André pushed back on that characterization, arguing that the appeals court's opinion used "brutal language" to describe aggravating factors and "didn't shy away from the underlying facts of these murders."
"I wish the Ninth Circuit had said more on this particular part of its analysis, because it is the thinnest," the BCLP attorney conceded. "But I think it's still enough."
Several of the court's six right-leaning justices, however, expressed doubt that post-conviction revelations about the extent and effects of Jones' youthful suffering would outweigh the brutality of his crimes.
Justice Samuel A. Alito Jr., for one, used a hypothetical defendant who is "sort of like Hannibal Lecter" to challenge the contention — expressed during briefing by Jones and supportive amici — that mitigation can overcome "powerful aggravation evidence."
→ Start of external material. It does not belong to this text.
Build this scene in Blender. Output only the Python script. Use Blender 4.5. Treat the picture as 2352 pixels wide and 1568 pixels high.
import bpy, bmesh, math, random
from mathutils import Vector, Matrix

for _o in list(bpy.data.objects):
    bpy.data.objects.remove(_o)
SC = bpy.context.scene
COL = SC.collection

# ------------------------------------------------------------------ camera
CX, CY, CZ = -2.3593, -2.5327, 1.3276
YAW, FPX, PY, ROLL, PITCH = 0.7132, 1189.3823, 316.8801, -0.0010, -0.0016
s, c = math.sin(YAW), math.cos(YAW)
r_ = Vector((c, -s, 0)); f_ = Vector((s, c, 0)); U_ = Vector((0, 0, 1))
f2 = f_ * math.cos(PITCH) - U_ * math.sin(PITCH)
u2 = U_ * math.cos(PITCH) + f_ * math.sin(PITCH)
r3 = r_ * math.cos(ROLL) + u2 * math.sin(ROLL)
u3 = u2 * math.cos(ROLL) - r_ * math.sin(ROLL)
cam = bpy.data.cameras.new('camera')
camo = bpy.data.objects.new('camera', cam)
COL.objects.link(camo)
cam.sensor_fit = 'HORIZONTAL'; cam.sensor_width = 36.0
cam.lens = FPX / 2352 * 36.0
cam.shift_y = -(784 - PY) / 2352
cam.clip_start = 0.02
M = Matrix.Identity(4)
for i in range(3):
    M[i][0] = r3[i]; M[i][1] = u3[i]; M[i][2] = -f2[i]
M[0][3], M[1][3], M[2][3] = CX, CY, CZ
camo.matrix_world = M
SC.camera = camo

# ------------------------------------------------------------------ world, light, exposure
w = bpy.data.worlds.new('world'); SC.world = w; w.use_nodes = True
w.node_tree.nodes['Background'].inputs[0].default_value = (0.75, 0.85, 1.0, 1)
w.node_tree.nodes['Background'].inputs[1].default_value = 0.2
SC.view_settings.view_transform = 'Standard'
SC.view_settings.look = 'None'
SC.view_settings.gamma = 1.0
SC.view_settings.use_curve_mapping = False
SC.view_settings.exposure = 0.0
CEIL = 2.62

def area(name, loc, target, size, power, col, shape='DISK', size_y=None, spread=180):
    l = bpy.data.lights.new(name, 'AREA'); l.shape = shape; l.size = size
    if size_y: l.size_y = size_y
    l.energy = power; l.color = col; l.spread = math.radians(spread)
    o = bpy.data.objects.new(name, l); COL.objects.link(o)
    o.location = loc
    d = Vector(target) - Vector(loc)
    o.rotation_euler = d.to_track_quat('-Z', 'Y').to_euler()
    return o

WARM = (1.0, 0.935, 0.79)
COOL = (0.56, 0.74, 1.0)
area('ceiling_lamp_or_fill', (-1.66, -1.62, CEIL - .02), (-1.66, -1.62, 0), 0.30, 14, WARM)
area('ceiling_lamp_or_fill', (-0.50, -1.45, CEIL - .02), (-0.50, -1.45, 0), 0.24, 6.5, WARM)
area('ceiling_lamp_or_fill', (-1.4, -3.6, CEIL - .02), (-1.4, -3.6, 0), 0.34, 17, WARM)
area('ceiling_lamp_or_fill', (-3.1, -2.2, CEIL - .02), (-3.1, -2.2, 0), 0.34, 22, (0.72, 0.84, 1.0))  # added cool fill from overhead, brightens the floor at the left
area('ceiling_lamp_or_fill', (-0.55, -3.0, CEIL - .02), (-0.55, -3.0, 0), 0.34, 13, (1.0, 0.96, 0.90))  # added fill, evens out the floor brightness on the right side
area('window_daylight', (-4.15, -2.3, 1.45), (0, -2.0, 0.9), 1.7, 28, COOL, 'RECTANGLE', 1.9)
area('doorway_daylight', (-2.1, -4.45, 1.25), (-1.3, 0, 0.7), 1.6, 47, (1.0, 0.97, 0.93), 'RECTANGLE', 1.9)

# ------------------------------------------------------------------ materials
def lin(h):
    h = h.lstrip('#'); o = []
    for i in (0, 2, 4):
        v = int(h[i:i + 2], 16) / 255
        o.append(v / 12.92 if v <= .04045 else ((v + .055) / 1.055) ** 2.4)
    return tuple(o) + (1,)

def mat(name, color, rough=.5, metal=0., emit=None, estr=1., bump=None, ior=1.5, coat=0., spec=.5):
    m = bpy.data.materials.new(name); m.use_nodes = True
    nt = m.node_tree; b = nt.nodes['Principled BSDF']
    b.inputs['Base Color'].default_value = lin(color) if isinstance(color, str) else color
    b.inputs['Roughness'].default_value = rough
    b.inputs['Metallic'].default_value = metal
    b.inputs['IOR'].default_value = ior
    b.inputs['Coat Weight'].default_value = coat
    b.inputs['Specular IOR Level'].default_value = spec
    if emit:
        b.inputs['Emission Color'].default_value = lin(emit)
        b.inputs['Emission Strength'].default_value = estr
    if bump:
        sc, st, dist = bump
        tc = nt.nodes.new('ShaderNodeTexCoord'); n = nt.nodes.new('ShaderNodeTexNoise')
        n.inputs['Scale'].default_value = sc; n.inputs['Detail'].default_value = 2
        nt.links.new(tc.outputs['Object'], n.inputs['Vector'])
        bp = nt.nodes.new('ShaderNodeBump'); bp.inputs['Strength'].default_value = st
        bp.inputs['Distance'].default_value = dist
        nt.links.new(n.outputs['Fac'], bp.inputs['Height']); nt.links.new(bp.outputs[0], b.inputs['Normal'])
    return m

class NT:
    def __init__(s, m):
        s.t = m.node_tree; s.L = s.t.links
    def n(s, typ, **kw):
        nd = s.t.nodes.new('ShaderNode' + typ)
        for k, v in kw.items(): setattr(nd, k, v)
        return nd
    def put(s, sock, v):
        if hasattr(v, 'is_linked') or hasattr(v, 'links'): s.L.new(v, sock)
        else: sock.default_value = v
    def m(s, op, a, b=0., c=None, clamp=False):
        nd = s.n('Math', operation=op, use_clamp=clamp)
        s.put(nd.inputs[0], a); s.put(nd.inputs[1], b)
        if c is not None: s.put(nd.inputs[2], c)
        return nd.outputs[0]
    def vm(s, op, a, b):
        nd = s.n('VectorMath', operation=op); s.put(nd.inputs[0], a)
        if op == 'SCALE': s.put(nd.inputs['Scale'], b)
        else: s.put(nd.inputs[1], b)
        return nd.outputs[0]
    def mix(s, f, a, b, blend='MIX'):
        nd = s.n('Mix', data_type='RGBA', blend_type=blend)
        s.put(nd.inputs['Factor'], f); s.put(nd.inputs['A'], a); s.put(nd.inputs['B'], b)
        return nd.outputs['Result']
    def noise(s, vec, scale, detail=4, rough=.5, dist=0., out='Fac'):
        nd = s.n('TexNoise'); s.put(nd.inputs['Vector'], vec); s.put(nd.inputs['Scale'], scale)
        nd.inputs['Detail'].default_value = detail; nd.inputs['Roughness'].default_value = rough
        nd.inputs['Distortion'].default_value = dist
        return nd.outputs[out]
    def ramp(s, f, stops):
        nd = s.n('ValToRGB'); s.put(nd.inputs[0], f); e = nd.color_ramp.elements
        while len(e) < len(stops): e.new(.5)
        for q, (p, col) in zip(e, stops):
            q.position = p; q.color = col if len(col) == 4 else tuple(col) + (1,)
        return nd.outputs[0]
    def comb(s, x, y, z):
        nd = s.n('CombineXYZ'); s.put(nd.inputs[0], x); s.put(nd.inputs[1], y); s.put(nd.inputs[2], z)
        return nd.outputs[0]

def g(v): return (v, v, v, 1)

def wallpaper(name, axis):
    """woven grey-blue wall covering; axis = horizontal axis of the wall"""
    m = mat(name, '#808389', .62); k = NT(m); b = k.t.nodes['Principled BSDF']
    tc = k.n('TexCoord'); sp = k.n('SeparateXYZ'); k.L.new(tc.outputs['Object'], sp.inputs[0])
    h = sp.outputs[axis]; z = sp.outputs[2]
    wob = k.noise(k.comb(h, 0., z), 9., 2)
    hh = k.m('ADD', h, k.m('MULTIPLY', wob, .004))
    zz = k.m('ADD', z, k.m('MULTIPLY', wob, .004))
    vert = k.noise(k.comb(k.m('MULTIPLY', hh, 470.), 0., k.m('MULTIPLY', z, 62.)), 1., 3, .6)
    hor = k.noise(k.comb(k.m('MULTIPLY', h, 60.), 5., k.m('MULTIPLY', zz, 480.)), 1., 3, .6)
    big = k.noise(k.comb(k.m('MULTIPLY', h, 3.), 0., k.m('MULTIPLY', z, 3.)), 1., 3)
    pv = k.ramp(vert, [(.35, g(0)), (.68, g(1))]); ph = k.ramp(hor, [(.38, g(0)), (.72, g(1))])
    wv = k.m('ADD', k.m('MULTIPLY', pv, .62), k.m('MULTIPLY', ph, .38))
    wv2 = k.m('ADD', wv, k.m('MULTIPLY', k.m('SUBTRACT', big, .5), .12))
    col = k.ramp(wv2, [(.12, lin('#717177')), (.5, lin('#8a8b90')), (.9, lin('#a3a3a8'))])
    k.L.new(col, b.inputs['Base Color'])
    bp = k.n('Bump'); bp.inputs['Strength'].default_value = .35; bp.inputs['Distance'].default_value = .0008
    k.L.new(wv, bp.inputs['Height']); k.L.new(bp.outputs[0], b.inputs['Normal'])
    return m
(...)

"You've got a defendant who has kidnapped and hideously tortured 25 children, and sent messages to the media saying, 'I love to kill, and I'll always kill if I have the chance.' You've got the most horrible aggravating evidence that you possibly can have," Justice Alito said as he outlined the hypothetical and sounded increasingly incredulous. "Then you say that all that's necessary in order to get resentenced is for the defendant to come up with evidence that a reasonable sentencer might deem relevant to the defendant's moral capability? That's your argument?"
Justice Brett Kavanaugh also voiced skepticism, noting that the original sentencing proceedings looked at a smaller set of similar "mitigators that dealt with the substance abuse, with the childhood, with the treatment, the abuse problem."
Among the other conservatives, Chief Justice John G. Roberts Jr. and Clarence Thomas didn't say much, but their few words lacked any support for the Ninth Circuit's ruling. Justice Amy Coney Barrett also had little to say, but she did signal agreement with Justice Kagan's criticism of the Ninth Circuit, and she asked, "Why wouldn't a vacate and remand be appropriate?"
André responded with another defense of the appeals court, but he also seemed content to accept a remand rather than a definitive decision against Jones.
"If this court finds that the Ninth Circuit's weighing … is insufficient, I think that is the proper recourse, to send it back to the Ninth Circuit," André said.
A decision in the case is expected by late June.
The state is represented by the Arizona Office of the Attorney General.
Jones is represented by Bryan Cave Leighton Paisner LLP and the Federal Public Defender's Office for the District of Arizona.
The case is Thornell v. Jones, case number 22-982, before the Supreme Court of the United States.